Repeat exactly what appears from the opening line of the listing to the line with "v_, f_ = join_meshes(vs);", inclusive.

⁂

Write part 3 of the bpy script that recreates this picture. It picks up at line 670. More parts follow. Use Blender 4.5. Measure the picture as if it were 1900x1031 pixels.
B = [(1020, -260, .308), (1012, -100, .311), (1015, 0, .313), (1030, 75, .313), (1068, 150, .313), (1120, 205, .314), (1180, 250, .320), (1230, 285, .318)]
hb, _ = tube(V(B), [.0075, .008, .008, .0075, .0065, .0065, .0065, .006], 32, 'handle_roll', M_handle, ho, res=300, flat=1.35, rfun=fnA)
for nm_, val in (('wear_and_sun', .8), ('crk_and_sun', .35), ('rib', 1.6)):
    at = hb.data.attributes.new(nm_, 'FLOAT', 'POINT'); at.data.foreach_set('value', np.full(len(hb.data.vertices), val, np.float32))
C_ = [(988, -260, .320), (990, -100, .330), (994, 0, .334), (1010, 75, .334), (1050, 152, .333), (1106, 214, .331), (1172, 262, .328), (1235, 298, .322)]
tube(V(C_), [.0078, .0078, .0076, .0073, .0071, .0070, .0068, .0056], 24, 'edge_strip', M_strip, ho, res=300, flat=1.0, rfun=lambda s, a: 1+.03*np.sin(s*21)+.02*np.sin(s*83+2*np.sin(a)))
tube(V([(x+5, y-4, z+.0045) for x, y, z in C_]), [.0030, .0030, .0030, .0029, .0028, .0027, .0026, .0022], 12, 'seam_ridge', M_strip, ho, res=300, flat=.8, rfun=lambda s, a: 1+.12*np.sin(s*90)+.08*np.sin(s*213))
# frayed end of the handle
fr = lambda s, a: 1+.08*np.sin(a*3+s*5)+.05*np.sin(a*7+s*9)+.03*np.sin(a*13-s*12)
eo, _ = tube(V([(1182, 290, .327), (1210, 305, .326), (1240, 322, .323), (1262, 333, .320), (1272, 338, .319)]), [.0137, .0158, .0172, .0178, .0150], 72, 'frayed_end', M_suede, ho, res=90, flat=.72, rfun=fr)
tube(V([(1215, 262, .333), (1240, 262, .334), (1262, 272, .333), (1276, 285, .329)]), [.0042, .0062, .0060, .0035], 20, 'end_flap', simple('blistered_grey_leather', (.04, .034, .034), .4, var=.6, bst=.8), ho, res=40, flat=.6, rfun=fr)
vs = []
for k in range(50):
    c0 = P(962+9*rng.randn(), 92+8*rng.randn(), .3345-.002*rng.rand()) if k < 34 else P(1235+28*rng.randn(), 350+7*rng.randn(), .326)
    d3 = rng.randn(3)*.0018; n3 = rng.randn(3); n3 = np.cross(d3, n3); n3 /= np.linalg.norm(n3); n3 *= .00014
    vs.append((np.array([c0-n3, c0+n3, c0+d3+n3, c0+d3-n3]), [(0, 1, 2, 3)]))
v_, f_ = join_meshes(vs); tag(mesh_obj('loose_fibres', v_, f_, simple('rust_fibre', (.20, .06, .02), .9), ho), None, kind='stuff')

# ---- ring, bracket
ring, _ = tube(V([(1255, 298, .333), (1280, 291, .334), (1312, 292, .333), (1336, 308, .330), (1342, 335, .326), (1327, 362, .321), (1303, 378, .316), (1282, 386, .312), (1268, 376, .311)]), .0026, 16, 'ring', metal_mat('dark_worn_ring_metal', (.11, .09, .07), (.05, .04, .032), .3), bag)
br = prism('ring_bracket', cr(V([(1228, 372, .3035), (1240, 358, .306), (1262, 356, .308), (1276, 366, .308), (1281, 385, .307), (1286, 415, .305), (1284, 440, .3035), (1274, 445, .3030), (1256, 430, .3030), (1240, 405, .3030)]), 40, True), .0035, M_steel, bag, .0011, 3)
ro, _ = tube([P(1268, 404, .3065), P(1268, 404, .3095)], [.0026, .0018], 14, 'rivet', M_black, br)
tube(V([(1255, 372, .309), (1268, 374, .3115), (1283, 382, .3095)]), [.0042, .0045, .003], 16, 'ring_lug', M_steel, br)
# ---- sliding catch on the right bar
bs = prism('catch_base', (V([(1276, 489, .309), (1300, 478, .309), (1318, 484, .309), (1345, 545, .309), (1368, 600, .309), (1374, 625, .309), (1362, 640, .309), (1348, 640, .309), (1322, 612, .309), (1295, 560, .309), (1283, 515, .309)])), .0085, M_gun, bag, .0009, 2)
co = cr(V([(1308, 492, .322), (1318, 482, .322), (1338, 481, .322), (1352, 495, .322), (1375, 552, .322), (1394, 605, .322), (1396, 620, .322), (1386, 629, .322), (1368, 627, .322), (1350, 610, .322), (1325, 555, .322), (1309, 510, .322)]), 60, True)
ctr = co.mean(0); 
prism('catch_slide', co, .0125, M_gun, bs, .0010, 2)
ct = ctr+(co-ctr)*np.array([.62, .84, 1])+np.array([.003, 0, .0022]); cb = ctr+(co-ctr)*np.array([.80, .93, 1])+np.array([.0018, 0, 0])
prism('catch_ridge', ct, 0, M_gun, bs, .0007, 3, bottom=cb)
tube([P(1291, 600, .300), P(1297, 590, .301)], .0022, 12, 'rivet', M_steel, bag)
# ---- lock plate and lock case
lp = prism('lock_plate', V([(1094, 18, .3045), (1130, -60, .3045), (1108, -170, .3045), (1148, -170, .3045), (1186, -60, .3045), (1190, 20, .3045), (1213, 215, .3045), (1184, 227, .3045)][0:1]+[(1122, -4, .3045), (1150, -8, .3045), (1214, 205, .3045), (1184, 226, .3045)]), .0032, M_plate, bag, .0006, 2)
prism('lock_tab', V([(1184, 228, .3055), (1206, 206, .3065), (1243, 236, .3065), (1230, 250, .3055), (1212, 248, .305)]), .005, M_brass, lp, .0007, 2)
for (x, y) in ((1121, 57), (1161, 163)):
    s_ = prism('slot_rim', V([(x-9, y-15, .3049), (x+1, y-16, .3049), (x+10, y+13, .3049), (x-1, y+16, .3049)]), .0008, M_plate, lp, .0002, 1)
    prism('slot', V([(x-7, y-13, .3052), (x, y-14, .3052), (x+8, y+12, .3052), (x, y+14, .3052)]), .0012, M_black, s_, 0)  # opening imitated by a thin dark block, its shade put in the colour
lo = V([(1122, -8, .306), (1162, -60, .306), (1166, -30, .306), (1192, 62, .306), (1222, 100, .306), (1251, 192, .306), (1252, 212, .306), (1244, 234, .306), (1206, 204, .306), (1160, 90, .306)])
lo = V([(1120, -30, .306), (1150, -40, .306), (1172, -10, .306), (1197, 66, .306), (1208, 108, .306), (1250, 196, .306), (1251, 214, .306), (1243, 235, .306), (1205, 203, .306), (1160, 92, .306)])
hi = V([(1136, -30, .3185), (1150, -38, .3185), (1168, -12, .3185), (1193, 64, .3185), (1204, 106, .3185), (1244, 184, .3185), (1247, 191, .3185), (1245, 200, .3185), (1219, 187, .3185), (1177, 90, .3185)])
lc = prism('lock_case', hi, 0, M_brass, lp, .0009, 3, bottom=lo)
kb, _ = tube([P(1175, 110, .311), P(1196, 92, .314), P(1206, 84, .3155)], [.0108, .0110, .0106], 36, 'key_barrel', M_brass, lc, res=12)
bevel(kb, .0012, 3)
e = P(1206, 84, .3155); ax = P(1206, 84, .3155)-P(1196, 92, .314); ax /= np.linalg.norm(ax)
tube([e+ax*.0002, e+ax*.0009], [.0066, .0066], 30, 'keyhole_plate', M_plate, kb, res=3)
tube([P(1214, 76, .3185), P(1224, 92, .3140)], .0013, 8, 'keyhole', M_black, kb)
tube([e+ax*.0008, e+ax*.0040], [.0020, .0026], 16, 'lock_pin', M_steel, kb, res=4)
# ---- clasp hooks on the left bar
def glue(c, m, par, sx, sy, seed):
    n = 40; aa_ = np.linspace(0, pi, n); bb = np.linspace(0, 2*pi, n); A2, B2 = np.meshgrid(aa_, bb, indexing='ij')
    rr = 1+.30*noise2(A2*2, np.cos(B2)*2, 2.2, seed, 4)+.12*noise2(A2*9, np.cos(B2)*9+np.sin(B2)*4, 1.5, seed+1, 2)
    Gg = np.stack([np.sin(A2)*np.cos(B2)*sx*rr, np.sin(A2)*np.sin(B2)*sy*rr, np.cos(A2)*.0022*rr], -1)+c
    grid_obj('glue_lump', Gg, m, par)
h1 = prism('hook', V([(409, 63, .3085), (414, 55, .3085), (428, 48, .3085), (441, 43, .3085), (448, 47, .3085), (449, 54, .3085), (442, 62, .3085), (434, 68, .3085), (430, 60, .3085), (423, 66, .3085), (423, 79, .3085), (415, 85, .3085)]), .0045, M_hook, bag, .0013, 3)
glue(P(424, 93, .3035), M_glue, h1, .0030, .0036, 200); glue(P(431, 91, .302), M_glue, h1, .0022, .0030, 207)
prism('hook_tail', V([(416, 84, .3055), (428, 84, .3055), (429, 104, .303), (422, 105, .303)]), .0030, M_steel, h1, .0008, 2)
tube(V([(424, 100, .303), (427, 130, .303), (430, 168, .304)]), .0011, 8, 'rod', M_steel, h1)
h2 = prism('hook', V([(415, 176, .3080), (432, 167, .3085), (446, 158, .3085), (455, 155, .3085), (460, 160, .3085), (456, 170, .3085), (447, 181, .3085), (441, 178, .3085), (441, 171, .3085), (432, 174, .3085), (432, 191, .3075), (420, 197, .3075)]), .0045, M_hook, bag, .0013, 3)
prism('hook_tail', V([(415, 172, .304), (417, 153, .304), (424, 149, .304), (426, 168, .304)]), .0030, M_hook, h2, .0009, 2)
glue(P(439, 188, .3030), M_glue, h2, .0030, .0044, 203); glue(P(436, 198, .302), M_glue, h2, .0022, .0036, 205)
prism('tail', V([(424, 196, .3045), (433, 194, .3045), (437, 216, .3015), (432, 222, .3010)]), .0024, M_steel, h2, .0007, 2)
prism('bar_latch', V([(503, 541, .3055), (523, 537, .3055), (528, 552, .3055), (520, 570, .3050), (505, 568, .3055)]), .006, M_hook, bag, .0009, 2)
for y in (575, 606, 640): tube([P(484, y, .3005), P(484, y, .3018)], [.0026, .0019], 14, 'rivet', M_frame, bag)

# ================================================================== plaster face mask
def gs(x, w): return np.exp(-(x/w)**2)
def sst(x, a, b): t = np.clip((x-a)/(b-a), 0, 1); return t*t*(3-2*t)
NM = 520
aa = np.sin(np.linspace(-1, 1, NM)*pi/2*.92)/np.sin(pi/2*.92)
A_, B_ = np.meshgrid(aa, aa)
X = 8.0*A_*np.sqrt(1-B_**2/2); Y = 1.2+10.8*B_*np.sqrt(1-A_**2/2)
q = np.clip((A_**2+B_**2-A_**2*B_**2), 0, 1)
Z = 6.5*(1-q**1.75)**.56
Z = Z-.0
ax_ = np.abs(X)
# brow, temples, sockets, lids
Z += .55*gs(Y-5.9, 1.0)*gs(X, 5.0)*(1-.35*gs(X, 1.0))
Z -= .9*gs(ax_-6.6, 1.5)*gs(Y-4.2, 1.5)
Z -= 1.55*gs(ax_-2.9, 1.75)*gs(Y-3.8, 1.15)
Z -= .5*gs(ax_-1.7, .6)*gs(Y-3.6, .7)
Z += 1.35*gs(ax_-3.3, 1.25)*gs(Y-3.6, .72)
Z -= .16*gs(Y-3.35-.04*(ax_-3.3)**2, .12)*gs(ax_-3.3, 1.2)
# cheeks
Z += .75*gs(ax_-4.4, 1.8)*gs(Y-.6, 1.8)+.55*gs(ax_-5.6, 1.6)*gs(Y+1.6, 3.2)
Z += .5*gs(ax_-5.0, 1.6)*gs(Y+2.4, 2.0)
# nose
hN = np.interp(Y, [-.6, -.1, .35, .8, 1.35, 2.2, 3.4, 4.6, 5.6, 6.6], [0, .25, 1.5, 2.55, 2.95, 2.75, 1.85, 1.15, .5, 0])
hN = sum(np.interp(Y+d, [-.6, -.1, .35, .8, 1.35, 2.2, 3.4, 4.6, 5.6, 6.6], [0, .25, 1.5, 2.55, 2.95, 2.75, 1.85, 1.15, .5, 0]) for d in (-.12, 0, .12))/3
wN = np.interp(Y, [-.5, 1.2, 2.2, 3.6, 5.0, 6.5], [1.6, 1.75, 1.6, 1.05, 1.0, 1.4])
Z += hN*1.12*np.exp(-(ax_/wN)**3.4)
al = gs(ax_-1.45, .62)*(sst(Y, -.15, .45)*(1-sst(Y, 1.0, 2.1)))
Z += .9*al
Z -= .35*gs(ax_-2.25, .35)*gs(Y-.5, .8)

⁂

Worked solution:
Write part 3 of the bpy script that recreates this picture. It picks up at line 670. More parts follow. Use Blender 4.5. Measure the picture as if it were 1900x1031 pixels.
B = [(1020, -260, .308), (1012, -100, .311), (1015, 0, .313), (1030, 75, .313), (1068, 150, .313), (1120, 205, .314), (1180, 250, .320), (1230, 285, .318)]
hb, _ = tube(V(B), [.0075, .008, .008, .0075, .0065, .0065, .0065, .006], 32, 'handle_roll', M_handle, ho, res=300, flat=1.35, rfun=fnA)
for nm_, val in (('wear_and_sun', .8), ('crk_and_sun', .35), ('rib', 1.6)):
    at = hb.data.attributes.new(nm_, 'FLOAT', 'POINT'); at.data.foreach_set('value', np.full(len(hb.data.vertices), val, np.float32))
C_ = [(988, -260, .320), (990, -100, .330), (994, 0, .334), (1010, 75, .334), (1050, 152, .333), (1106, 214, .331), (1172, 262, .328), (1235, 298, .322)]
tube(V(C_), [.0078, .0078, .0076, .0073, .0071, .0070, .0068, .0056], 24, 'edge_strip', M_strip, ho, res=300, flat=1.0, rfun=lambda s, a: 1+.03*np.sin(s*21)+.02*np.sin(s*83+2*np.sin(a)))
tube(V([(x+5, y-4, z+.0045) for x, y, z in C_]), [.0030, .0030, .0030, .0029, .0028, .0027, .0026, .0022], 12, 'seam_ridge', M_strip, ho, res=300, flat=.8, rfun=lambda s, a: 1+.12*np.sin(s*90)+.08*np.sin(s*213))
# frayed end of the handle
fr = lambda s, a: 1+.08*np.sin(a*3+s*5)+.05*np.sin(a*7+s*9)+.03*np.sin(a*13-s*12)
eo, _ = tube(V([(1182, 290, .327), (1210, 305, .326), (1240, 322, .323), (1262, 333, .320), (1272, 338, .319)]), [.0137, .0158, .0172, .0178, .0150], 72, 'frayed_end', M_suede, ho, res=90, flat=.72, rfun=fr)
tube(V([(1215, 262, .333), (1240, 262, .334), (1262, 272, .333), (1276, 285, .329)]), [.0042, .0062, .0060, .0035], 20, 'end_flap', simple('blistered_grey_leather', (.04, .034, .034), .4, var=.6, bst=.8), ho, res=40, flat=.6, rfun=fr)
vs = []
for k in range(50):
    c0 = P(962+9*rng.randn(), 92+8*rng.randn(), .3345-.002*rng.rand()) if k < 34 else P(1235+28*rng.randn(), 350+7*rng.randn(), .326)
    d3 = rng.randn(3)*.0018; n3 = rng.randn(3); n3 = np.cross(d3, n3); n3 /= np.linalg.norm(n3); n3 *= .00014
    vs.append((np.array([c0-n3, c0+n3, c0+d3+n3, c0+d3-n3]), [(0, 1, 2, 3)]))
v_, f_ = join_meshes(vs); tag(mesh_obj('loose_fibres', v_, f_, simple('rust_fibre', (.20, .06, .02), .9), ho), None, kind='stuff')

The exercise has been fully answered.